De vestingstad Grol, tegenwoordig Groenlo, was tijdens de Tachtigjarige Oorlog (1568-1648) met regelmaat het decor van strijd. Met het Twaalfjarig Bestand (1609-1621) keerde de rust in de stad - destijds in handen van de Spanjaarden - tijdelijk terug. Willem Neerfeldt maakte hier dankbaar gebruik van. In 1615 begon hij brouwerij ‘De Klok’. Het donkere bier van hoge gisting werd geschonken in de aangrenzende herberg ‘De Lange Gang’. Hier ontmoetten Grollenaren elkaar om een potje bier te drinken.
Jarenlang veranderde er nauwelijks iets. Tot er in 1897 een stoomgedreven koelmachine werd uitgevonden. Dit maakte het hakken van natuurijs uit de Grolsche grachten, zoals in de reclame, overbodig. In datzelfde jaar werd ook de iconische beugelfles geïntroduceerd, waar Grolsch tegenwoordig zo bekend om staat.

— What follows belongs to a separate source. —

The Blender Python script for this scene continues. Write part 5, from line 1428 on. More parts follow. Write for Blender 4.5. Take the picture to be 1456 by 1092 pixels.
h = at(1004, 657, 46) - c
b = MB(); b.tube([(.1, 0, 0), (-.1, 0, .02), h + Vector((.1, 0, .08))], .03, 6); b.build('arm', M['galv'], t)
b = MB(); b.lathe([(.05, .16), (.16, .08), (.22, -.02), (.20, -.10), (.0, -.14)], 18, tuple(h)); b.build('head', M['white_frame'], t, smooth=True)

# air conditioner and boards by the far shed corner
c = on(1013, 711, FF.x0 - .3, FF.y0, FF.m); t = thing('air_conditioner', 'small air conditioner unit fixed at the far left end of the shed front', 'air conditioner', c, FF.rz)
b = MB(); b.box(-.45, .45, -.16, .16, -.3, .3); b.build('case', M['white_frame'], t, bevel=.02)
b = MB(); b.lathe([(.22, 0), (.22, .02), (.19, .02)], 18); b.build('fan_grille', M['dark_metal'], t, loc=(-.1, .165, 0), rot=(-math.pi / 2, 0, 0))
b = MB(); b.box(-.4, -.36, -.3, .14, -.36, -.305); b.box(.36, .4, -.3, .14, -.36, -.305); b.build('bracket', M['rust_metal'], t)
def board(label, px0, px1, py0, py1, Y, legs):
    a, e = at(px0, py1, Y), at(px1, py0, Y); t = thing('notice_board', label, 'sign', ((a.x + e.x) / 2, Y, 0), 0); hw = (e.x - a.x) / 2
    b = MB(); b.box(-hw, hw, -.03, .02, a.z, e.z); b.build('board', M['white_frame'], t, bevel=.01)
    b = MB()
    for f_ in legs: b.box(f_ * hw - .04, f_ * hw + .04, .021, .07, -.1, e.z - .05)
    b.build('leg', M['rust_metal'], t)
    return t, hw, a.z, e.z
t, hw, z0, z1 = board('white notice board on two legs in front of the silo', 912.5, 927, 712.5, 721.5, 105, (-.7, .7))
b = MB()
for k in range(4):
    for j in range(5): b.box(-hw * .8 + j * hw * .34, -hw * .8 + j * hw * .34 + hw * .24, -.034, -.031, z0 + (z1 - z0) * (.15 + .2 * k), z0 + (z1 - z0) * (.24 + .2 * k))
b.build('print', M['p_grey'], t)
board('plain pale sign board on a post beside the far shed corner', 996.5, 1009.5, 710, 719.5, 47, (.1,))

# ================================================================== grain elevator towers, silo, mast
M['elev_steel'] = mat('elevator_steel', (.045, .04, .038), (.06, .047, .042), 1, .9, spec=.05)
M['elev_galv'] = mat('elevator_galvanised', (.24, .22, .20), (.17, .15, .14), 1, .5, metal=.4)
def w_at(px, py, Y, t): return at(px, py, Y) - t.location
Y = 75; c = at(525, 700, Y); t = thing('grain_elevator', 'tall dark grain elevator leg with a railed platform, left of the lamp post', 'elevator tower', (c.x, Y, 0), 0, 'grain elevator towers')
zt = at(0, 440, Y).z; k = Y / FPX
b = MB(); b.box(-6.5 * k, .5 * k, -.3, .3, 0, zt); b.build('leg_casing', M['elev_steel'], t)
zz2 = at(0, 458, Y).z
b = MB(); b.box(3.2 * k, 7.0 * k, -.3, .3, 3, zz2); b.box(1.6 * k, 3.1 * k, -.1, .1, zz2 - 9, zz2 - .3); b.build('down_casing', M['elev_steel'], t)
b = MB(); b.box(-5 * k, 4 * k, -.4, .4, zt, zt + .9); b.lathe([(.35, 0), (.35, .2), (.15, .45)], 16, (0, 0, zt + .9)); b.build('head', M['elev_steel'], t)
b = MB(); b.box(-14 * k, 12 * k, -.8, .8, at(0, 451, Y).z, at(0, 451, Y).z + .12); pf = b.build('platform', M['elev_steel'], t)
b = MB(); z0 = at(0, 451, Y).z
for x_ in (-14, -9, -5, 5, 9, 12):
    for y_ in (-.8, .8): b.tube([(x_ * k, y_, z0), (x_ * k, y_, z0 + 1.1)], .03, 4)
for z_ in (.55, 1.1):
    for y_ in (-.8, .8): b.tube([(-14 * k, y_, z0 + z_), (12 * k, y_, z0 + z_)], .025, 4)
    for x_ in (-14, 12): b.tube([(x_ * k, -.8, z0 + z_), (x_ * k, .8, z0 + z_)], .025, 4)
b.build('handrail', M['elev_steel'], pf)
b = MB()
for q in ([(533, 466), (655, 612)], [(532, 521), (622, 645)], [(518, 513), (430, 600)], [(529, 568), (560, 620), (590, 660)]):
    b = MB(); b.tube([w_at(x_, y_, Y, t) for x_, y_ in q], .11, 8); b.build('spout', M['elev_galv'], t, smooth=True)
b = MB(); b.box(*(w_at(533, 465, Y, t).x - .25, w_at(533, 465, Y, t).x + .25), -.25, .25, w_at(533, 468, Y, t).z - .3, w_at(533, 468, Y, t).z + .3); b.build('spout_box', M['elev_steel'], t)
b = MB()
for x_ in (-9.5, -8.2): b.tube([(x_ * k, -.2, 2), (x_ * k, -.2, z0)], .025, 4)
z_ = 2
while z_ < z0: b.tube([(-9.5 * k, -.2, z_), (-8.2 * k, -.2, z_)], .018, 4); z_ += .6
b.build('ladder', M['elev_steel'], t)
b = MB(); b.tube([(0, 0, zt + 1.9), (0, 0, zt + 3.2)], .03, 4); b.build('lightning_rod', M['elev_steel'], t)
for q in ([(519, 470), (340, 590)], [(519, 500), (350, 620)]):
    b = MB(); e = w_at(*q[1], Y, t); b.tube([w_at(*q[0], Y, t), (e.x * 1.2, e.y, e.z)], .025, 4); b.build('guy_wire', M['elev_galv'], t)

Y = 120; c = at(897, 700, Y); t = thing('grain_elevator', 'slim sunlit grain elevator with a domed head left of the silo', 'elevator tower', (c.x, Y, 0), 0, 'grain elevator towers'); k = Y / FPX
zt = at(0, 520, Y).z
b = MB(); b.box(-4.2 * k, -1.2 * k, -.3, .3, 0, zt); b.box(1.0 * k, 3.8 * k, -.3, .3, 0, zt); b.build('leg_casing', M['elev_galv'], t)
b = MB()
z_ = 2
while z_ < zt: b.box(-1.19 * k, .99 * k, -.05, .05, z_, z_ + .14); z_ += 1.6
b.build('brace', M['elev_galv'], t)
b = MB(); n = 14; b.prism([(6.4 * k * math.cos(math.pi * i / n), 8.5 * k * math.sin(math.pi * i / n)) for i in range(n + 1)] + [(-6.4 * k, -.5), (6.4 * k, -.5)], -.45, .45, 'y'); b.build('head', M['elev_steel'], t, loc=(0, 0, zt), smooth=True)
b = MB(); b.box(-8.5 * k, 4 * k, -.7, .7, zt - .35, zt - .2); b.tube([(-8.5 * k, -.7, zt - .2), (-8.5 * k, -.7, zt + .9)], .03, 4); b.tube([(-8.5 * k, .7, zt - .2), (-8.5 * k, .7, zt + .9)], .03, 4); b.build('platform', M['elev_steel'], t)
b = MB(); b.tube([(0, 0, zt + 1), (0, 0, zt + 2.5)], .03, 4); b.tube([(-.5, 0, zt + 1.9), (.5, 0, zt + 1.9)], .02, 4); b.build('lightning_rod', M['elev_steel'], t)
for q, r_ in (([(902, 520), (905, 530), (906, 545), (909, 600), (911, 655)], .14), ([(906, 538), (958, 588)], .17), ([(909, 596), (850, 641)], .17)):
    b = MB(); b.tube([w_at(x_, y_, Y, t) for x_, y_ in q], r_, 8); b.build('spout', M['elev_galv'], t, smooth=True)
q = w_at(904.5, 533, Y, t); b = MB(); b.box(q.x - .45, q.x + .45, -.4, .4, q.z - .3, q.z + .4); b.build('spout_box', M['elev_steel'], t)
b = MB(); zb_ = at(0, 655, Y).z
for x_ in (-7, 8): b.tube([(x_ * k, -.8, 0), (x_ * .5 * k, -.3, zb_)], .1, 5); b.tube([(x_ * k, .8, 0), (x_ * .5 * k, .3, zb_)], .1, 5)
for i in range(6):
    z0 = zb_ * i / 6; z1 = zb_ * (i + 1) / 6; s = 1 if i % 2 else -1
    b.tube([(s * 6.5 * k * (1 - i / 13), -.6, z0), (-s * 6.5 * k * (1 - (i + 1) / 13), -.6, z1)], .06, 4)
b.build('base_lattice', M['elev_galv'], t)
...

Brouwerij De Klok had nogal geleden onder de gevolgen van de Eerste Wereldoorlog. In 1922 fuseerde het bedrijf daarom met een brouwerij in Enschede. Vanaf de jaren vijftig ging het steeds beter. De brouwerij, sinds 1954 onder de naam Grolsche Bierbrouwerij N.V., ging internationale verbanden aan. Met het nieuwe motto ‘Vakmanschap is meesterschap’ veroverde het Grolsche bier grote delen van de markt. Tegenwoordig wordt Grolsch niet meer in Groenlo geproduceerd. Toch is en blijft de Gelderse stad de geboorteplaats van één van de oudste bieren van Nederland.